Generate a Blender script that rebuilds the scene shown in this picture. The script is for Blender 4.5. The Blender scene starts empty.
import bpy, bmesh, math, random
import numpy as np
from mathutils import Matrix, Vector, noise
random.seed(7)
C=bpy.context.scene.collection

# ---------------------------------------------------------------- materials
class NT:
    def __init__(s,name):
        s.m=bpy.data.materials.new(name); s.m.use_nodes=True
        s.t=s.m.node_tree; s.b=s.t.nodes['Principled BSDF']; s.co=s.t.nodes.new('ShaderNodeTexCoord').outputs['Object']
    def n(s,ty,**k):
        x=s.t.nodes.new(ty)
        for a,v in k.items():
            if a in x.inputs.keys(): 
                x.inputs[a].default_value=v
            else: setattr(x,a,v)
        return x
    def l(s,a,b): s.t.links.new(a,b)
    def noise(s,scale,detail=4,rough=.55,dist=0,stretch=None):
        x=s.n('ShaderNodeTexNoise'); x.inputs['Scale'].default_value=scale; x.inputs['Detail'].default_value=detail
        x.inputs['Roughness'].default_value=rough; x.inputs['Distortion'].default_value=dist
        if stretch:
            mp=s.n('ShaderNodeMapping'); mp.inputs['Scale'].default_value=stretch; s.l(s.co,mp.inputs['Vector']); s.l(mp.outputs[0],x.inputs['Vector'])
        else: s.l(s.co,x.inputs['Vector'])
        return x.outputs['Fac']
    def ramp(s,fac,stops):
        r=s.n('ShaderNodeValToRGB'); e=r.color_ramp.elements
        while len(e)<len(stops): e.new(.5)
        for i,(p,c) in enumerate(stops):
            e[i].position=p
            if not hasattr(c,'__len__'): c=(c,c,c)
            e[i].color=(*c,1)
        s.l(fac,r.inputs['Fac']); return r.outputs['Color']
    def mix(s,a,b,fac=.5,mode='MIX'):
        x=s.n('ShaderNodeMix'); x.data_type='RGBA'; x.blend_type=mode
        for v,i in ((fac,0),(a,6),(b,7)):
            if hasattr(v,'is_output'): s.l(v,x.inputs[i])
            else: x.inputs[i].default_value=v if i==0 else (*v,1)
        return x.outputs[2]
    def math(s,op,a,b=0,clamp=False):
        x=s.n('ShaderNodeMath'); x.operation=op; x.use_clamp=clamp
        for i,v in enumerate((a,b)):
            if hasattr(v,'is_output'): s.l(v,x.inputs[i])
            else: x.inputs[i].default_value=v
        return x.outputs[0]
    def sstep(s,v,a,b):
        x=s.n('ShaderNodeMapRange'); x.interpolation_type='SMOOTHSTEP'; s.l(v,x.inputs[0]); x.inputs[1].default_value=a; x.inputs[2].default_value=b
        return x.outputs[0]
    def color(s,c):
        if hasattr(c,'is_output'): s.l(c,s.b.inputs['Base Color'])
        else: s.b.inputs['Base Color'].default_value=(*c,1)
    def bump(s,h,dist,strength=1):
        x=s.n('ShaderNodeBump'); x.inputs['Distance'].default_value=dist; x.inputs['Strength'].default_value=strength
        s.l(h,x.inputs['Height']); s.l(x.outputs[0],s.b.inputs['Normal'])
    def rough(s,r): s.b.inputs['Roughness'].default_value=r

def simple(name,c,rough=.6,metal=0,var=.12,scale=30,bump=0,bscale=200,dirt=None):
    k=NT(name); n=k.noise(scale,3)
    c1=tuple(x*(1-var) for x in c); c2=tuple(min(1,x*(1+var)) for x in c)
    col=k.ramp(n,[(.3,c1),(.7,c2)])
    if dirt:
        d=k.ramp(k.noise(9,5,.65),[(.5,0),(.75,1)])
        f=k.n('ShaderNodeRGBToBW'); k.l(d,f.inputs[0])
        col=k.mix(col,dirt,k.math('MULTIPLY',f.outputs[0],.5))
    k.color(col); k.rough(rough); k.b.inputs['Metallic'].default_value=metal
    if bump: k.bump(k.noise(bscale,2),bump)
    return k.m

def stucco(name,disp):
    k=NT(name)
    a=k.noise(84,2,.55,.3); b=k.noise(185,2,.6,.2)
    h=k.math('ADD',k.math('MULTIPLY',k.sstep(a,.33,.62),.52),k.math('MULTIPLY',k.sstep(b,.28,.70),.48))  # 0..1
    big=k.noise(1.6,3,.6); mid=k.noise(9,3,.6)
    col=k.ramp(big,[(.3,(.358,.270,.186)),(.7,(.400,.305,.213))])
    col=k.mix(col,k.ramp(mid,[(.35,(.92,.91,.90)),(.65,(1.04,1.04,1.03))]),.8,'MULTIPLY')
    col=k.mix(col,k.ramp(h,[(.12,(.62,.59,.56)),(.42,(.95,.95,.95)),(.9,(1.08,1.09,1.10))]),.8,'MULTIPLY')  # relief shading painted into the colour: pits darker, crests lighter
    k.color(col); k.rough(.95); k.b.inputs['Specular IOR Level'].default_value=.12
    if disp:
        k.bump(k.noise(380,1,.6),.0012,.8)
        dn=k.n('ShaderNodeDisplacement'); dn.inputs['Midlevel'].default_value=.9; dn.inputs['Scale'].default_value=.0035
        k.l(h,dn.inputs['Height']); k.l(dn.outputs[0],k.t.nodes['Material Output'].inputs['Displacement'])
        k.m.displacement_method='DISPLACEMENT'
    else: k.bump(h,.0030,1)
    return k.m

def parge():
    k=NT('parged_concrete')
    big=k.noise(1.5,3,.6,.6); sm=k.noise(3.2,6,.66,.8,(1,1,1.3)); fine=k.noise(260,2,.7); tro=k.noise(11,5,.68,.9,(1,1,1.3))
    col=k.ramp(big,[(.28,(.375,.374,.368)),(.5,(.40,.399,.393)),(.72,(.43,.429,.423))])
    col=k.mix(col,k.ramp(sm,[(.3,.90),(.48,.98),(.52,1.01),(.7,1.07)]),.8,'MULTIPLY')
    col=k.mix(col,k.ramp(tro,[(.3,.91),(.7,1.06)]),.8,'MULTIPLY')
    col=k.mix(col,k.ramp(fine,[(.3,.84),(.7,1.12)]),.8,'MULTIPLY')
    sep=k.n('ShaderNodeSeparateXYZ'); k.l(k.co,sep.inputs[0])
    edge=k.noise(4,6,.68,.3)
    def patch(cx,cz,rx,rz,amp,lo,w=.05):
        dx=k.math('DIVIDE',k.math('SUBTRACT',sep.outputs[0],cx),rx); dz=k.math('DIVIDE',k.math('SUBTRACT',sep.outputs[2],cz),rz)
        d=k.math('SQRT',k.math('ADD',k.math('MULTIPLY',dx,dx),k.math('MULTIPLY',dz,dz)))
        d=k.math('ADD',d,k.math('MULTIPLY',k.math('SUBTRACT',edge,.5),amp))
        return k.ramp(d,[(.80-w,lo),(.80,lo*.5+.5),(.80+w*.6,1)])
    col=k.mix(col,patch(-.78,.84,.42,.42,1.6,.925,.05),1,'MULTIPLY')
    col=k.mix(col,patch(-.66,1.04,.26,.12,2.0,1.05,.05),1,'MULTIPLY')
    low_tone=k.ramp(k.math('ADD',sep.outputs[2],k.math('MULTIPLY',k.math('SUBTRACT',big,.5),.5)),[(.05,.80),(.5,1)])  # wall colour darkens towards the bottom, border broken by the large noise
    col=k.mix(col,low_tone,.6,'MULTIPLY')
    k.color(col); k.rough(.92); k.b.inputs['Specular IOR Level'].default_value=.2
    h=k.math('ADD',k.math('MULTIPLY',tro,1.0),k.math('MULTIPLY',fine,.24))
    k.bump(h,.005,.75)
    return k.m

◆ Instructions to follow
Your task is to print the whole listing again exactly.

◆ Response to this exercise
Generate a Blender script that rebuilds the scene shown in this picture. The script is for Blender 4.5. The Blender scene starts empty.
import bpy, bmesh, math, random
import numpy as np
from mathutils import Matrix, Vector, noise
random.seed(7)
C=bpy.context.scene.collection

# ---------------------------------------------------------------- materials
class NT:
    def __init__(s,name):
        s.m=bpy.data.materials.new(name); s.m.use_nodes=True
        s.t=s.m.node_tree; s.b=s.t.nodes['Principled BSDF']; s.co=s.t.nodes.new('ShaderNodeTexCoord').outputs['Object']
    def n(s,ty,**k):
        x=s.t.nodes.new(ty)
        for a,v in k.items():
            if a in x.inputs.keys(): 
                x.inputs[a].default_value=v
            else: setattr(x,a,v)
        return x
    def l(s,a,b): s.t.links.new(a,b)
    def noise(s,scale,detail=4,rough=.55,dist=0,stretch=None):
        x=s.n('ShaderNodeTexNoise'); x.inputs['Scale'].default_value=scale; x.inputs['Detail'].default_value=detail
        x.inputs['Roughness'].default_value=rough; x.inputs['Distortion'].default_value=dist
        if stretch:
            mp=s.n('ShaderNodeMapping'); mp.inputs['Scale'].default_value=stretch; s.l(s.co,mp.inputs['Vector']); s.l(mp.outputs[0],x.inputs['Vector'])
        else: s.l(s.co,x.inputs['Vector'])
        return x.outputs['Fac']
    def ramp(s,fac,stops):
        r=s.n('ShaderNodeValToRGB'); e=r.color_ramp.elements
        while len(e)<len(stops): e.new(.5)
        for i,(p,c) in enumerate(stops):
            e[i].position=p
            if not hasattr(c,'__len__'): c=(c,c,c)
            e[i].color=(*c,1)
        s.l(fac,r.inputs['Fac']); return r.outputs['Color']
    def mix(s,a,b,fac=.5,mode='MIX'):
        x=s.n('ShaderNodeMix'); x.data_type='RGBA'; x.blend_type=mode
        for v,i in ((fac,0),(a,6),(b,7)):
            if hasattr(v,'is_output'): s.l(v,x.inputs[i])
            else: x.inputs[i].default_value=v if i==0 else (*v,1)
        return x.outputs[2]
    def math(s,op,a,b=0,clamp=False):
        x=s.n('ShaderNodeMath'); x.operation=op; x.use_clamp=clamp
        for i,v in enumerate((a,b)):
            if hasattr(v,'is_output'): s.l(v,x.inputs[i])
            else: x.inputs[i].default_value=v
        return x.outputs[0]
    def sstep(s,v,a,b):
        x=s.n('ShaderNodeMapRange'); x.interpolation_type='SMOOTHSTEP'; s.l(v,x.inputs[0]); x.inputs[1].default_value=a; x.inputs[2].default_value=b
        return x.outputs[0]
    def color(s,c):
        if hasattr(c,'is_output'): s.l(c,s.b.inputs['Base Color'])
        else: s.b.inputs['Base Color'].default_value=(*c,1)
    def bump(s,h,dist,strength=1):
        x=s.n('ShaderNodeBump'); x.inputs['Distance'].default_value=dist; x.inputs['Strength'].default_value=strength
        s.l(h,x.inputs['Height']); s.l(x.outputs[0],s.b.inputs['Normal'])
    def rough(s,r): s.b.inputs['Roughness'].default_value=r

def simple(name,c,rough=.6,metal=0,var=.12,scale=30,bump=0,bscale=200,dirt=None):
    k=NT(name); n=k.noise(scale,3)
    c1=tuple(x*(1-var) for x in c); c2=tuple(min(1,x*(1+var)) for x in c)
    col=k.ramp(n,[(.3,c1),(.7,c2)])
    if dirt:
        d=k.ramp(k.noise(9,5,.65),[(.5,0),(.75,1)])
        f=k.n('ShaderNodeRGBToBW'); k.l(d,f.inputs[0])
        col=k.mix(col,dirt,k.math('MULTIPLY',f.outputs[0],.5))
    k.color(col); k.rough(rough); k.b.inputs['Metallic'].default_value=metal
    if bump: k.bump(k.noise(bscale,2),bump)
    return k.m

def stucco(name,disp):
    k=NT(name)
    a=k.noise(84,2,.55,.3); b=k.noise(185,2,.6,.2)
    h=k.math('ADD',k.math('MULTIPLY',k.sstep(a,.33,.62),.52),k.math('MULTIPLY',k.sstep(b,.28,.70),.48))  # 0..1
    big=k.noise(1.6,3,.6); mid=k.noise(9,3,.6)
    col=k.ramp(big,[(.3,(.358,.270,.186)),(.7,(.400,.305,.213))])
    col=k.mix(col,k.ramp(mid,[(.35,(.92,.91,.90)),(.65,(1.04,1.04,1.03))]),.8,'MULTIPLY')
    col=k.mix(col,k.ramp(h,[(.12,(.62,.59,.56)),(.42,(.95,.95,.95)),(.9,(1.08,1.09,1.10))]),.8,'MULTIPLY')  # relief shading painted into the colour: pits darker, crests lighter
    k.color(col); k.rough(.95); k.b.inputs['Specular IOR Level'].default_value=.12
    if disp:
        k.bump(k.noise(380,1,.6),.0012,.8)
        dn=k.n('ShaderNodeDisplacement'); dn.inputs['Midlevel'].default_value=.9; dn.inputs['Scale'].default_value=.0035
        k.l(h,dn.inputs['Height']); k.l(dn.outputs[0],k.t.nodes['Material Output'].inputs['Displacement'])
        k.m.displacement_method='DISPLACEMENT'
    else: k.bump(h,.0030,1)
    return k.m

def parge():
    k=NT('parged_concrete')
    big=k.noise(1.5,3,.6,.6); sm=k.noise(3.2,6,.66,.8,(1,1,1.3)); fine=k.noise(260,2,.7); tro=k.noise(11,5,.68,.9,(1,1,1.3))
    col=k.ramp(big,[(.28,(.375,.374,.368)),(.5,(.40,.399,.393)),(.72,(.43,.429,.423))])
    col=k.mix(col,k.ramp(sm,[(.3,.90),(.48,.98),(.52,1.01),(.7,1.07)]),.8,'MULTIPLY')
    col=k.mix(col,k.ramp(tro,[(.3,.91),(.7,1.06)]),.8,'MULTIPLY')
    col=k.mix(col,k.ramp(fine,[(.3,.84),(.7,1.12)]),.8,'MULTIPLY')
    sep=k.n('ShaderNodeSeparateXYZ'); k.l(k.co,sep.inputs[0])
    edge=k.noise(4,6,.68,.3)
    def patch(cx,cz,rx,rz,amp,lo,w=.05):
        dx=k.math('DIVIDE',k.math('SUBTRACT',sep.outputs[0],cx),rx); dz=k.math('DIVIDE',k.math('SUBTRACT',sep.outputs[2],cz),rz)
        d=k.math('SQRT',k.math('ADD',k.math('MULTIPLY',dx,dx),k.math('MULTIPLY',dz,dz)))
        d=k.math('ADD',d,k.math('MULTIPLY',k.math('SUBTRACT',edge,.5),amp))
        return k.ramp(d,[(.80-w,lo),(.80,lo*.5+.5),(.80+w*.6,1)])
    col=k.mix(col,patch(-.78,.84,.42,.42,1.6,.925,.05),1,'MULTIPLY')
    col=k.mix(col,patch(-.66,1.04,.26,.12,2.0,1.05,.05),1,'MULTIPLY')
    low_tone=k.ramp(k.math('ADD',sep.outputs[2],k.math('MULTIPLY',k.math('SUBTRACT',big,.5),.5)),[(.05,.80),(.5,1)])  # wall colour darkens towards the bottom, border broken by the large noise
    col=k.mix(col,low_tone,.6,'MULTIPLY')
    k.color(col); k.rough(.92); k.b.inputs['Specular IOR Level'].default_value=.2
    h=k.math('ADD',k.math('MULTIPLY',tro,1.0),k.math('MULTIPLY',fine,.24))
    k.bump(h,.005,.75)
    return k.m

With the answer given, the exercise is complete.